Last modified: 08:53 PM - 28 October, 2022

Question 1: Prove that \(\ddot{\gamma}(t).\mathbf{\hat{n}}(\gamma(t)) = -\dot{\gamma}(t).\frac{\mathrm{d}}{\mathrm{d}t}\mathbf{\hat{n}}(\gamma(t))\). Here \(\mathbb{\hat{n}}\) denotes the normal to a surface. (Hint: You have done similar things many times before. Which rule helps you?)

Solution 1: Note that \(\dot{\gamma}(t)\) is tangent to the surface because because it is the velocity vector of a curve, namely \(\gamma\), which lies on the surface. So it is perpendicular to the unit normal to the surface. Therefore, its dot product with it is 0, i.e. \[\dot{\gamma}(t).\hat{n}(\gamma(t))=0\] Differentiating, and using the product rule, \[\ddot{\gamma}(t).\hat{n}(\gamma(t)) + \frac{\mathrm{d}}{\mathrm{d}t}\dot{\gamma}(t).\hat{n}(\gamma(t))=0\]

Question 4: Prove that \(\mathbf{\hat{n}}(\gamma(t))\) is perpendicular to \(\mathbf{T}(t)\), where \(\mathbf{T}(t)\) is the unit tangent of \(\gamma\) at \(t\).

Solution 4: The unit normal is defined as the cross product of \(\sigma_x\) and \(\sigma_y\) and by the property of cross products, is perpendicular to each. Chain rule shows that any tangent vector is a linear combination of \(\sigma_x\) and \(\sigma_y\), and so every tangent vector is also perpendicular to the unit normal.

Question 6: Consider a parametrization, \(\gamma(t)\) of a curve on a surface and let \(\mathbf{N}(t)\) denote its unit normal at \(t\). Prove that \(\mathbf{N}(t) =\pm \mathbf{\hat{n}}(\gamma(t))\) if and only if \(\kappa_g(t)=0\)

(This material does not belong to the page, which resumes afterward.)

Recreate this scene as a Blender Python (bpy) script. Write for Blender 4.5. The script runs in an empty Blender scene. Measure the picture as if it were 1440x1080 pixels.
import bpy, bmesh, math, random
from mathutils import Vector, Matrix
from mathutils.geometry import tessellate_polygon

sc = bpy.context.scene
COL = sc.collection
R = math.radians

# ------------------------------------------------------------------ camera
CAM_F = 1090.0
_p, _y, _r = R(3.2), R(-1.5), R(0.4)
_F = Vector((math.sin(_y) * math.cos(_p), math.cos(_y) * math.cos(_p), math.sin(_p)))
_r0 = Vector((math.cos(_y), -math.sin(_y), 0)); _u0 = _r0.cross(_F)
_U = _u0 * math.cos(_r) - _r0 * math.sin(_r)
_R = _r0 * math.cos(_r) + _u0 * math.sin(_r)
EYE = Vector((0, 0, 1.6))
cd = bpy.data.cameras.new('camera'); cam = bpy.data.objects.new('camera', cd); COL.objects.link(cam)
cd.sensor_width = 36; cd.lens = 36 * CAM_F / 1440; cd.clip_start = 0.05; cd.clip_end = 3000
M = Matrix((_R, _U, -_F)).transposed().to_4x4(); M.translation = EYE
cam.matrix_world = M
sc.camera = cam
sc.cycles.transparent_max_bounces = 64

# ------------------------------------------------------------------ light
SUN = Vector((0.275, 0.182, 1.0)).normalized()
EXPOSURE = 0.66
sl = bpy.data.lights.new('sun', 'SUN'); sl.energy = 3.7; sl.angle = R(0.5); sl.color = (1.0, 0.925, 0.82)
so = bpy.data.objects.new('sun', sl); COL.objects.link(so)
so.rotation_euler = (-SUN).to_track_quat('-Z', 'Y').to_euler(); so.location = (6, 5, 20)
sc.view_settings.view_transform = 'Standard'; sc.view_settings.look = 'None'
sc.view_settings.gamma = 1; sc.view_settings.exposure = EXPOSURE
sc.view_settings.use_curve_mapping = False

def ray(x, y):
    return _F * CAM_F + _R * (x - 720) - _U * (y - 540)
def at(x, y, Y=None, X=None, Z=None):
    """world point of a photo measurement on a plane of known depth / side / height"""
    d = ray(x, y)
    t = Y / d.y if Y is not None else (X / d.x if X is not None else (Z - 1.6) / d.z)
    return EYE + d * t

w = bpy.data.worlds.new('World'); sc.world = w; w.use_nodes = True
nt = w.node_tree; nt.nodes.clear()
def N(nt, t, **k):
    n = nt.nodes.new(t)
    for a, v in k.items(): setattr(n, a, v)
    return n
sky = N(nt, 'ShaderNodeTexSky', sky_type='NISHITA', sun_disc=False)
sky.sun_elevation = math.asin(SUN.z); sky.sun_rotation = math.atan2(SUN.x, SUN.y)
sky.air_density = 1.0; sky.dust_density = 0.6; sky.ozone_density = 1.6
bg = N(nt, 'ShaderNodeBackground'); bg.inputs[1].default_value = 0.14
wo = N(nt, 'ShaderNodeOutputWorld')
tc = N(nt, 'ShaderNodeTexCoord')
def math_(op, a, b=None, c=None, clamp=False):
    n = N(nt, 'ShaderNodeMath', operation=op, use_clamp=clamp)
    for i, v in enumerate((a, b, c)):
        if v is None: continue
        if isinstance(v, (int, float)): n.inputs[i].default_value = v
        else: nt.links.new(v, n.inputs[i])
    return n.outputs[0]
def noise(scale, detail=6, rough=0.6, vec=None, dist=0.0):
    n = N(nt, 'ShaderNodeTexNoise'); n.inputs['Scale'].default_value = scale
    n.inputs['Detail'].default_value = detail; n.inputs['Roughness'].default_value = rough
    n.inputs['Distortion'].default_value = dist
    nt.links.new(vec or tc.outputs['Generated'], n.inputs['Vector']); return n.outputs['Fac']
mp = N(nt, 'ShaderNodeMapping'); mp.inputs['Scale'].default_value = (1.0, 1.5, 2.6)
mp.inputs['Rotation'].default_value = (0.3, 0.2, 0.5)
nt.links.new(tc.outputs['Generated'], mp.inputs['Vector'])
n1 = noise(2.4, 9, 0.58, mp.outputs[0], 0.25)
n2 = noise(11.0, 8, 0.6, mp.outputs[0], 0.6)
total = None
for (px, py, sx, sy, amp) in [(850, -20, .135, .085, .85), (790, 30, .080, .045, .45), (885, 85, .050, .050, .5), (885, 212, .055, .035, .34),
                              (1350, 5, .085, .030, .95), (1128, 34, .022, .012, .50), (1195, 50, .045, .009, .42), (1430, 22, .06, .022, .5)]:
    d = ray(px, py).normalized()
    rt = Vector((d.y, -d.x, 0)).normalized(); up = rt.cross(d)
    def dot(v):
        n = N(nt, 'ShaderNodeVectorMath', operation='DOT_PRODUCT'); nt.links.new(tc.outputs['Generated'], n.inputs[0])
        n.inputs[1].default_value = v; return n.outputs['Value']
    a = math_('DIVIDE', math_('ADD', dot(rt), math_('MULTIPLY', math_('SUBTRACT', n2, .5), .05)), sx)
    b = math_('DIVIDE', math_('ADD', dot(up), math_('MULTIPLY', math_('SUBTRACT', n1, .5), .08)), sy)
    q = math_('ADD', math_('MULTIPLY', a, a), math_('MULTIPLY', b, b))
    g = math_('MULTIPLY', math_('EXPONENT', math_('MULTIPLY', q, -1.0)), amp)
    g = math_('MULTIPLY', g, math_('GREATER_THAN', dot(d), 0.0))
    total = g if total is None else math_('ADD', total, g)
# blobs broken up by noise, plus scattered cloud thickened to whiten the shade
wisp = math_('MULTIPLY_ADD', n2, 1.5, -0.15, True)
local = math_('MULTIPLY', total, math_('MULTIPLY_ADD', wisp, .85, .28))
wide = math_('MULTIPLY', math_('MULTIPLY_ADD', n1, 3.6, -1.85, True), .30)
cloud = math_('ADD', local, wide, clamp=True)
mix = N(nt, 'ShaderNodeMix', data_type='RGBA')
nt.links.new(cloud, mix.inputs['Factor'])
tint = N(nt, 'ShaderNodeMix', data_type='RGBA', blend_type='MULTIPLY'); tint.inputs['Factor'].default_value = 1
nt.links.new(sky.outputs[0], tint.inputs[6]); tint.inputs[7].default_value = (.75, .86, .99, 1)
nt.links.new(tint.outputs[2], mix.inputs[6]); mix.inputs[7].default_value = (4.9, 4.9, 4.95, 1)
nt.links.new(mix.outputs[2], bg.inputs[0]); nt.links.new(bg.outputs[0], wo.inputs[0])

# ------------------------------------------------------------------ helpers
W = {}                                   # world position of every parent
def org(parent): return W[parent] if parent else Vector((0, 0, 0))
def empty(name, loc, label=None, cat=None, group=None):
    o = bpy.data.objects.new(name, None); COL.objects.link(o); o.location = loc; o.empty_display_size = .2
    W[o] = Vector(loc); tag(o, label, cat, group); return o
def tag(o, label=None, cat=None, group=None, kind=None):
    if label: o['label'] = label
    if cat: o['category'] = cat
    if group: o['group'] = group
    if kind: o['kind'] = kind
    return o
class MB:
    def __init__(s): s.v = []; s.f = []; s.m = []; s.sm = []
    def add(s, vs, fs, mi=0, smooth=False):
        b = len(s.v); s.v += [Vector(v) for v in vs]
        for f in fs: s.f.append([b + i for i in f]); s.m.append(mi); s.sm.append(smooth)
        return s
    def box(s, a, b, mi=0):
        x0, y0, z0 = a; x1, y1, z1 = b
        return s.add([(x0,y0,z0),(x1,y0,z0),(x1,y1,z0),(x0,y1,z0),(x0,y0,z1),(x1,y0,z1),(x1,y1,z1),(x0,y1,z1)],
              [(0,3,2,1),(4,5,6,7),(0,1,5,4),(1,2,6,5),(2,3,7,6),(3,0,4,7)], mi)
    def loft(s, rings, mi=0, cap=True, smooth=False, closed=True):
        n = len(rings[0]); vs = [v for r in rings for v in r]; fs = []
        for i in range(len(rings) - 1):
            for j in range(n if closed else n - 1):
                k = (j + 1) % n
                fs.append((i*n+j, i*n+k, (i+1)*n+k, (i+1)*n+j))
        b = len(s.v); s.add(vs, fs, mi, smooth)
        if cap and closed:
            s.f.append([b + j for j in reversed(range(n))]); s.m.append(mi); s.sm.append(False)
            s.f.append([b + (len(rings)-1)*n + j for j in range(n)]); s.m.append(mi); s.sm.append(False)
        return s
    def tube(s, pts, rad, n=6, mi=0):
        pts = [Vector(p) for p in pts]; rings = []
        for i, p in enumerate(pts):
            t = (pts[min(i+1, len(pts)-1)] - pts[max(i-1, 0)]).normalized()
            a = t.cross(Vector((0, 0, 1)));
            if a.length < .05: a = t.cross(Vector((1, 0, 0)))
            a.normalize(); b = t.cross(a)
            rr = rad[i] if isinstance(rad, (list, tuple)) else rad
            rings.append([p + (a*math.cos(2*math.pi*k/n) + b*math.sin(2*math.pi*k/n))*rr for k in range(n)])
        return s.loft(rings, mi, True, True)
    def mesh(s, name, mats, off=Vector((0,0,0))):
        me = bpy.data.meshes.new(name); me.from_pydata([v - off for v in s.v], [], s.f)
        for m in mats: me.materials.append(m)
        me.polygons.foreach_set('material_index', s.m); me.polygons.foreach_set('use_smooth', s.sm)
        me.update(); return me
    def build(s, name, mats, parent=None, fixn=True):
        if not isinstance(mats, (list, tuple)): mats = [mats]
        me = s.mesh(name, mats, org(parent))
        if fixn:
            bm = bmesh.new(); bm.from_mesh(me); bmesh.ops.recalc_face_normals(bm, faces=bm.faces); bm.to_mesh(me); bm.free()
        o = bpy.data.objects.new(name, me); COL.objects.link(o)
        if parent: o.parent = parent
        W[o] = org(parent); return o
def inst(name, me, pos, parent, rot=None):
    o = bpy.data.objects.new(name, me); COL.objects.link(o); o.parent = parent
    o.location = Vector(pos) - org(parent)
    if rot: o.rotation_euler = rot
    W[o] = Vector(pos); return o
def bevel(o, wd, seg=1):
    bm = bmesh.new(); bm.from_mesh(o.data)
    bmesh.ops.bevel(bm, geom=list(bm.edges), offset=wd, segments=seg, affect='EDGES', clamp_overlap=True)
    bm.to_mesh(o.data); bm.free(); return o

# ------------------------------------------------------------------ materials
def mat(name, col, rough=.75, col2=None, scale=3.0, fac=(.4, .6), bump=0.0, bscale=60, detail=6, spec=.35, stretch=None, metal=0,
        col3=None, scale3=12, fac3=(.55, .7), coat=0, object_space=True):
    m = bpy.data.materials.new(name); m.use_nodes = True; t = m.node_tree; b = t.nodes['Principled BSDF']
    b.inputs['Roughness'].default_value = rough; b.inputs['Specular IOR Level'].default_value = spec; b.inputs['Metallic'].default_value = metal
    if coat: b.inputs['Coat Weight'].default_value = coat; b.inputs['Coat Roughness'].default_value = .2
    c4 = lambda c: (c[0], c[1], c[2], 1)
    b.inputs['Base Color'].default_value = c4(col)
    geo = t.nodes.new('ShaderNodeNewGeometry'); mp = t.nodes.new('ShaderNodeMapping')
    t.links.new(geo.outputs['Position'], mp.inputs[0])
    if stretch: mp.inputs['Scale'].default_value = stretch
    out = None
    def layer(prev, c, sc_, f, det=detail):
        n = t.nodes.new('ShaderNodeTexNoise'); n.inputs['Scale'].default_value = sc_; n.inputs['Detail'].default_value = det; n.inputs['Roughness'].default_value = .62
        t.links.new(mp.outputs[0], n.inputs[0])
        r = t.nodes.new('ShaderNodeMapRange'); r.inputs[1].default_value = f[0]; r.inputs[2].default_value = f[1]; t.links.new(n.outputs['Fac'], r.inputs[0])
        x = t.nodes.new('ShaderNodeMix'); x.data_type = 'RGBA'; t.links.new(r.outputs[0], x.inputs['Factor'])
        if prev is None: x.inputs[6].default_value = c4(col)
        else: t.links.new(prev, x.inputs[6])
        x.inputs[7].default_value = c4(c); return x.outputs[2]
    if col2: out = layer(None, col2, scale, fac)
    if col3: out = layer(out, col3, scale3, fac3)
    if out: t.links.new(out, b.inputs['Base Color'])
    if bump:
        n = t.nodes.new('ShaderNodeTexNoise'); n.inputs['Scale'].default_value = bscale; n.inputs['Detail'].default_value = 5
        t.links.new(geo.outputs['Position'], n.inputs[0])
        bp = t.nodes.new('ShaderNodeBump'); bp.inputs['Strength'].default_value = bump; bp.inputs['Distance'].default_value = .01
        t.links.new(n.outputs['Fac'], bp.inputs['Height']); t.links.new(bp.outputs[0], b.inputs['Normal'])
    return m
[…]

Solution 4: The unit normal of the curve is in the direction of the acceleration of a unit speed parametrization. So, the unit normal to the curve is in the direction of the unit normal of the surface if and only if the acceleration is in the direction of the unit normal. Also, the acceleration is in the direction of the unit normal means it is equal to the component in the direction of the normal and has no other component, which is equivalent to the geodesic curvature being 0.

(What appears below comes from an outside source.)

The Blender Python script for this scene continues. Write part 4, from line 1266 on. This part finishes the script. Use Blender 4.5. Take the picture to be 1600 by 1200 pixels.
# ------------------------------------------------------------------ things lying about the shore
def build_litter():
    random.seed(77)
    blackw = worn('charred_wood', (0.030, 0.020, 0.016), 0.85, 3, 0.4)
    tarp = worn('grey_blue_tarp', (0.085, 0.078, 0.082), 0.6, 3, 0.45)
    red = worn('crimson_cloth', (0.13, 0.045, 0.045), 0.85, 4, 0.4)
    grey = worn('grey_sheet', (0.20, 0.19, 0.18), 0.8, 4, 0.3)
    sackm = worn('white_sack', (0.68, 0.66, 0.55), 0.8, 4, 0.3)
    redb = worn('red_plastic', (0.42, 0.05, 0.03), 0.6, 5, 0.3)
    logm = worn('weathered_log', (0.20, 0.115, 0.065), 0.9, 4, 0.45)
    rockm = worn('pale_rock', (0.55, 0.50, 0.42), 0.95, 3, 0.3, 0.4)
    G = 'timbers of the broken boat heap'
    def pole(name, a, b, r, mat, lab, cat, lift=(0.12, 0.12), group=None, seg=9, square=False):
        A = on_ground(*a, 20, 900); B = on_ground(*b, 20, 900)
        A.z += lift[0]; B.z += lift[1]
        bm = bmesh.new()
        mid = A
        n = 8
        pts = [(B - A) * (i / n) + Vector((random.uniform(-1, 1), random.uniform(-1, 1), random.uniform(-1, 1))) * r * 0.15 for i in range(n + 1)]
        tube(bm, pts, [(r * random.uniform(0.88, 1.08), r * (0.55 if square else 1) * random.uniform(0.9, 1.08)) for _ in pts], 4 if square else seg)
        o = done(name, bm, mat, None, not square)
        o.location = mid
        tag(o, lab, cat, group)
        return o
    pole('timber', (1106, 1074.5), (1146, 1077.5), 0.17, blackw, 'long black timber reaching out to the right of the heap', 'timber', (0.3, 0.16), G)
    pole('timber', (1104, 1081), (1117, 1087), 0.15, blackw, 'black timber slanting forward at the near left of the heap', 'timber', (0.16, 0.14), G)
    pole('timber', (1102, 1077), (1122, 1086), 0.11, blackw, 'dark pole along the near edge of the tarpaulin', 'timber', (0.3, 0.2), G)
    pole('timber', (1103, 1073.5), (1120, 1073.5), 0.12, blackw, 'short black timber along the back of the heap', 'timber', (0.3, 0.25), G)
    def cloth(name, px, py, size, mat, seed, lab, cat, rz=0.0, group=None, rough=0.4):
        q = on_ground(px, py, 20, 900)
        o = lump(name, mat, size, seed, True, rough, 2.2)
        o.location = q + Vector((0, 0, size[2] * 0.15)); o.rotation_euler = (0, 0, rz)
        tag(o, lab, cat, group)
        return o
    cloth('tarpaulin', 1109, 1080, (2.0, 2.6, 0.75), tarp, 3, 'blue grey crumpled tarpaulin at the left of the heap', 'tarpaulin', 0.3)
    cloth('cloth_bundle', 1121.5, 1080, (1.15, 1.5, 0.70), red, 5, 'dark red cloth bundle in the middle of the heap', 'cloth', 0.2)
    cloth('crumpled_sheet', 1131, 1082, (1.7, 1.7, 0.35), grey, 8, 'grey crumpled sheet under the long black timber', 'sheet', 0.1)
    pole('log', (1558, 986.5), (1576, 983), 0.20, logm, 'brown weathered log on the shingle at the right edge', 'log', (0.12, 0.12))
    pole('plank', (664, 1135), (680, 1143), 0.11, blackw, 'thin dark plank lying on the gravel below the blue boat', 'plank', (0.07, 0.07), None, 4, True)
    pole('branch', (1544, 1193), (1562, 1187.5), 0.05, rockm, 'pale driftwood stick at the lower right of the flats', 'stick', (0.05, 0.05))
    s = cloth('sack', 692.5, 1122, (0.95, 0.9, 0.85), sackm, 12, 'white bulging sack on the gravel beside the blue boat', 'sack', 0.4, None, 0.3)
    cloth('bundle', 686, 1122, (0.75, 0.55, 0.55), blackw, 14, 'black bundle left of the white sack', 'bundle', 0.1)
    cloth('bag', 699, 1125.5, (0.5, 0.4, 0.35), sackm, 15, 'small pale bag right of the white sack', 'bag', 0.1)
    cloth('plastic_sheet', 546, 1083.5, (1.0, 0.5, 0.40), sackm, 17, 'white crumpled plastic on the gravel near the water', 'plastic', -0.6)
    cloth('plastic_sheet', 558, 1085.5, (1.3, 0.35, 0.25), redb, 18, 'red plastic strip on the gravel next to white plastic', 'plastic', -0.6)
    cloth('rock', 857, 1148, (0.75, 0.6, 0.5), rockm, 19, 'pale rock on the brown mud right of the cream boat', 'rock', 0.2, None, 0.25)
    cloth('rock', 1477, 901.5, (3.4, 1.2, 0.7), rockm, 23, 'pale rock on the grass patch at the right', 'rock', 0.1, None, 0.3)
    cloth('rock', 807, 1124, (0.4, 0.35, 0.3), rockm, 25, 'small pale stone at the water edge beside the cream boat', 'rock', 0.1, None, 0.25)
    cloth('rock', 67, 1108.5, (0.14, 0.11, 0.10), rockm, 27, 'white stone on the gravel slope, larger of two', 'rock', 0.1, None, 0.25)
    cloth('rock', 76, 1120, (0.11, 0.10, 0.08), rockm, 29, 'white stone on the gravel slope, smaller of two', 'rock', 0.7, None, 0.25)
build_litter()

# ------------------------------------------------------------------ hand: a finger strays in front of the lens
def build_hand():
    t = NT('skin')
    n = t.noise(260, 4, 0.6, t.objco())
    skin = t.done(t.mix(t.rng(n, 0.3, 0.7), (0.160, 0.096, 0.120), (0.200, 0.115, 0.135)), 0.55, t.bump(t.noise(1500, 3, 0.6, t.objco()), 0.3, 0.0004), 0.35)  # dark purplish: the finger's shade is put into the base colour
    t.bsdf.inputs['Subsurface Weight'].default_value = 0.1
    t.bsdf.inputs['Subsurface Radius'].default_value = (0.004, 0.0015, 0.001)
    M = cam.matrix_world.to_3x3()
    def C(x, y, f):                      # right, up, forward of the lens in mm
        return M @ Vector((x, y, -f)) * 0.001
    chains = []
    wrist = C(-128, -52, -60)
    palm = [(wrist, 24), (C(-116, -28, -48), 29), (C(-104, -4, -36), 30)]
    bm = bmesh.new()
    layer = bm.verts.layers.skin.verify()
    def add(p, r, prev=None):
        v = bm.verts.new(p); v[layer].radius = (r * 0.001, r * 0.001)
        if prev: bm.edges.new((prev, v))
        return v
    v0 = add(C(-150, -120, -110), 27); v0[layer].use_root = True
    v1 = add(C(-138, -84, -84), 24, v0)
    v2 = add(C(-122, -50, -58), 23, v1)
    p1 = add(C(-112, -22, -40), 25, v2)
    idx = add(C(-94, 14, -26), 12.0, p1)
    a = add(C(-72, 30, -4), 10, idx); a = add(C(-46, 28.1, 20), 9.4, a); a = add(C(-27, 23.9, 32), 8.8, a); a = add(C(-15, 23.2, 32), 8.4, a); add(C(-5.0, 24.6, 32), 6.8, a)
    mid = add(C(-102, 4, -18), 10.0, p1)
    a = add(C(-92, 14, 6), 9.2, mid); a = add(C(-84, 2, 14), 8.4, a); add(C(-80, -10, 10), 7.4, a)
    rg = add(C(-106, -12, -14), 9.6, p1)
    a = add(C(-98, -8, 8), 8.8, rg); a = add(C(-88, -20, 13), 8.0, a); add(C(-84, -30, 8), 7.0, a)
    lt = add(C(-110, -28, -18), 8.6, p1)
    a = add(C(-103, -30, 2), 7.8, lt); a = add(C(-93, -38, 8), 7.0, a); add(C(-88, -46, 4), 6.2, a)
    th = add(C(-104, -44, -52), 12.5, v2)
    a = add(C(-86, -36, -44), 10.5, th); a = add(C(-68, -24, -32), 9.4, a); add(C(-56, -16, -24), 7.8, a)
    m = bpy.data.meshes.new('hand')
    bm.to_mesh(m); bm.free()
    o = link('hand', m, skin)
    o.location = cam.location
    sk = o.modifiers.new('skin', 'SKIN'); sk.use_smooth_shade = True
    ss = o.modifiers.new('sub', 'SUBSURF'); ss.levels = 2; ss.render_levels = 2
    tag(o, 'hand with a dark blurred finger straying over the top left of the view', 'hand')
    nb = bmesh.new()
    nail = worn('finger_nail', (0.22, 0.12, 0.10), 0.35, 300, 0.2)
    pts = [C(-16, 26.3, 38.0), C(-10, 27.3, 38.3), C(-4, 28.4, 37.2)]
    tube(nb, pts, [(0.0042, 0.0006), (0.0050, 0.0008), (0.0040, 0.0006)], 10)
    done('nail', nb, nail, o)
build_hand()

Question 6: Consider the sphere of radius 1. Give it a surface patch and use that to compute the normal curvature of a unit speed parametrization of any curve on the sphere at any given point.

Solution 6: Owing to the symmetry of the sphere, it deos not matter which point we choose. Also, recall that the normal curvature of any two unit speed parametrizations depend only on the direction of its (unit) velocity vector. Furthermore, note that on a sphere, owing to its symmetry, the direction too does not matter. Therefore, we can choose any curve on the sphere and find its component in the normal direction.

First let us compute the normal,

\(\sigma(x,y)=(x, y, \sqrt{1-x^2-y^2})\) defines a surface patch. \[\sigma_x(x,y)=(1, 0, \frac{ x}{\sqrt{1-x^2-y^2}})\] \[\sigma_y(x,y)=(0, 1, \frac{ y}{\sqrt{1-x^2-y^2}})\] \[\sigma_x(x,y) \times \sigma_y(x,y)=(\frac{-x}{\sqrt{1-x^2-y^2}}, \frac{-y}{\sqrt{1-x^2-y^2}}, 1 )\] \[\hat{n}(x,y) =(-x, -y, \sqrt{1-x^2-y^2})\]

Note how this vector is normal to the position vector defining a point on the part of the surface covered by the surface patch.

We have already noted that it does not matter which unit speed parametrization we choose. Therefore, we may choose. In fact, all curves on the surface are of the form

\[\gamma(t) = \sigma(x(t),y(t))=(x(t), y(t), \sqrt{1-x^2(t)-y^2(t)})\] for some \(x(t)\) and \(y(t)\). Let us choose \(x(t) =\cos(t)\) and \(y(t)=\sin(t)\) so that the parametrization is, \[\gamma(t) = \sigma(x(t),y(t))=(\cos(t), \sin(t), 0)\] Note that this is just the great circle lying on the sphere and the paramtrization is unit speed

Now, \[\ddot{\gamma}(t) = (-\cos(t), -\sin(t), 0)\] Consider the point at \(t=0\), i.e. \(\gamma(0)= (1,0,0)\). Note that the unit normal at that point is \((1, 0, 0)\) and \(\ddot{\gamma}(0) = (-1, -1, 0)\). Taking the dot product, we get that the normal curvature is -1.